Records with scene code
----------------------------------------

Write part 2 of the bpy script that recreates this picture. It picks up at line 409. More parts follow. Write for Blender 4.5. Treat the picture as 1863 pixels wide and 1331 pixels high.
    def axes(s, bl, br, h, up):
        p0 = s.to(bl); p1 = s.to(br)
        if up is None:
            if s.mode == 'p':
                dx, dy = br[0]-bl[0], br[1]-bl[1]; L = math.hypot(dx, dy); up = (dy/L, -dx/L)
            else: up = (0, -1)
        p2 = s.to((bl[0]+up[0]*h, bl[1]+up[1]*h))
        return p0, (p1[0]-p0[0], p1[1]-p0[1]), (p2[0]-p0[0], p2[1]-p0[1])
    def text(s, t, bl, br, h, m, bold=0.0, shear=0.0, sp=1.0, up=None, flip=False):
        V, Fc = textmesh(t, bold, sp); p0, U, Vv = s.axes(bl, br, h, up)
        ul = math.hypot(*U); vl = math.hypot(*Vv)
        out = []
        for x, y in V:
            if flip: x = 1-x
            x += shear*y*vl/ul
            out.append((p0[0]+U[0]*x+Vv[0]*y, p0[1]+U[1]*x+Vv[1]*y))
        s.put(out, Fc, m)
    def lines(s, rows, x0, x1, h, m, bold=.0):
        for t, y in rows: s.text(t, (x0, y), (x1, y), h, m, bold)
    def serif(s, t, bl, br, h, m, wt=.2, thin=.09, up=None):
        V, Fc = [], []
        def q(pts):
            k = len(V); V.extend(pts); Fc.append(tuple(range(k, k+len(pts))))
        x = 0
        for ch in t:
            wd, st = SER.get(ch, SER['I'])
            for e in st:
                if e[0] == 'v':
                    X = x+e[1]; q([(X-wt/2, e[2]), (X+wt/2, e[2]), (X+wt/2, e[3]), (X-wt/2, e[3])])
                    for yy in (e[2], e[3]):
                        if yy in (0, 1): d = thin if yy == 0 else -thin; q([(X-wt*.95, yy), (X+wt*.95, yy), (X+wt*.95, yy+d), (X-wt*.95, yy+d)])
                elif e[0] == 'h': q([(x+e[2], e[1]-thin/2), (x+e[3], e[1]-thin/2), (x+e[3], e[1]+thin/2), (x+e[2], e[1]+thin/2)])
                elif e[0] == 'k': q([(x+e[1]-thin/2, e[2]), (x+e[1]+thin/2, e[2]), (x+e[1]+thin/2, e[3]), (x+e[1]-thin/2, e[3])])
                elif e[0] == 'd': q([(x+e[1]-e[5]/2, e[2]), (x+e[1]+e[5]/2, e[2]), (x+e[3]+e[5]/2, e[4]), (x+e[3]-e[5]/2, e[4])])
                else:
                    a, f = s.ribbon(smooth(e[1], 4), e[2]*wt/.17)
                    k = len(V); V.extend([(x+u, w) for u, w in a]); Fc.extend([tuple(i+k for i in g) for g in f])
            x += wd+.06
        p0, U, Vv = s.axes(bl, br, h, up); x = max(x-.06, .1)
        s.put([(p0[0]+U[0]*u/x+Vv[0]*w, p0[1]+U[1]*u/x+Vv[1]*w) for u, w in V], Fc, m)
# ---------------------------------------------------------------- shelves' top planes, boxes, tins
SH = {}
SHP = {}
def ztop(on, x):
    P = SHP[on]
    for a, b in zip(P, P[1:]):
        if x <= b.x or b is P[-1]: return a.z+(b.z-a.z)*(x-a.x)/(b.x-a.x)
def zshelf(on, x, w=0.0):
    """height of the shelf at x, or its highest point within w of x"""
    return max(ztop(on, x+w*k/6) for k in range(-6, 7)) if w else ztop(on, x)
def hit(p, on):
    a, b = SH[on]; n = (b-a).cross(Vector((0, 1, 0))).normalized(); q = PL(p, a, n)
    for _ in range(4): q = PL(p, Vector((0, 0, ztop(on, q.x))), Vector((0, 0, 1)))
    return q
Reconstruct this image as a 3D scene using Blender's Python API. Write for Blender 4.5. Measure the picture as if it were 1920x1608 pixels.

----------------------------------------

Retype the entries one by one, exactly.

Exercise answer =
Write part 2 of the bpy script that recreates this picture. It picks up at line 409. More parts follow. Write for Blender 4.5. Treat the picture as 1863 pixels wide and 1331 pixels high.
    def axes(s, bl, br, h, up):
        p0 = s.to(bl); p1 = s.to(br)
        if up is None:
            if s.mode == 'p':
                dx, dy = br[0]-bl[0], br[1]-bl[1]; L = math.hypot(dx, dy); up = (dy/L, -dx/L)
            else: up = (0, -1)
        p2 = s.to((bl[0]+up[0]*h, bl[1]+up[1]*h))
        return p0, (p1[0]-p0[0], p1[1]-p0[1]), (p2[0]-p0[0], p2[1]-p0[1])
    def text(s, t, bl, br, h, m, bold=0.0, shear=0.0, sp=1.0, up=None, flip=False):
        V, Fc = textmesh(t, bold, sp); p0, U, Vv = s.axes(bl, br, h, up)
        ul = math.hypot(*U); vl = math.hypot(*Vv)
        out = []
        for x, y in V:
            if flip: x = 1-x
            x += shear*y*vl/ul
            out.append((p0[0]+U[0]*x+Vv[0]*y, p0[1]+U[1]*x+Vv[1]*y))
        s.put(out, Fc, m)
    def lines(s, rows, x0, x1, h, m, bold=.0):
        for t, y in rows: s.text(t, (x0, y), (x1, y), h, m, bold)
    def serif(s, t, bl, br, h, m, wt=.2, thin=.09, up=None):
        V, Fc = [], []
        def q(pts):
            k = len(V); V.extend(pts); Fc.append(tuple(range(k, k+len(pts))))
        x = 0
        for ch in t:
            wd, st = SER.get(ch, SER['I'])
            for e in st:
                if e[0] == 'v':
                    X = x+e[1]; q([(X-wt/2, e[2]), (X+wt/2, e[2]), (X+wt/2, e[3]), (X-wt/2, e[3])])
                    for yy in (e[2], e[3]):
                        if yy in (0, 1): d = thin if yy == 0 else -thin; q([(X-wt*.95, yy), (X+wt*.95, yy), (X+wt*.95, yy+d), (X-wt*.95, yy+d)])
                elif e[0] == 'h': q([(x+e[2], e[1]-thin/2), (x+e[3], e[1]-thin/2), (x+e[3], e[1]+thin/2), (x+e[2], e[1]+thin/2)])
                elif e[0] == 'k': q([(x+e[1]-thin/2, e[2]), (x+e[1]+thin/2, e[2]), (x+e[1]+thin/2, e[3]), (x+e[1]-thin/2, e[3])])
                elif e[0] == 'd': q([(x+e[1]-e[5]/2, e[2]), (x+e[1]+e[5]/2, e[2]), (x+e[3]+e[5]/2, e[4]), (x+e[3]-e[5]/2, e[4])])
                else:
                    a, f = s.ribbon(smooth(e[1], 4), e[2]*wt/.17)
                    k = len(V); V.extend([(x+u, w) for u, w in a]); Fc.extend([tuple(i+k for i in g) for g in f])
            x += wd+.06
        p0, U, Vv = s.axes(bl, br, h, up); x = max(x-.06, .1)
        s.put([(p0[0]+U[0]*u/x+Vv[0]*w, p0[1]+U[1]*u/x+Vv[1]*w) for u, w in V], Fc, m)
# ---------------------------------------------------------------- shelves' top planes, boxes, tins
SH = {}
SHP = {}
def ztop(on, x):
    P = SHP[on]
    for a, b in zip(P, P[1:]):
        if x <= b.x or b is P[-1]: return a.z+(b.z-a.z)*(x-a.x)/(b.x-a.x)
def zshelf(on, x, w=0.0):
    """height of the shelf at x, or its highest point within w of x"""
    return max(ztop(on, x+w*k/6) for k in range(-6, 7)) if w else ztop(on, x)
def hit(p, on):
    a, b = SH[on]; n = (b-a).cross(Vector((0, 1, 0))).normalized(); q = PL(p, a, n)
    for _ in range(4): q = PL(p, Vector((0, 0, ztop(on, q.x))), Vector((0, 0, 1)))
    return q
Reconstruct this image as a 3D scene using Blender's Python API. Write for Blender 4.5. Measure the picture as if it were 1920x1608 pixels.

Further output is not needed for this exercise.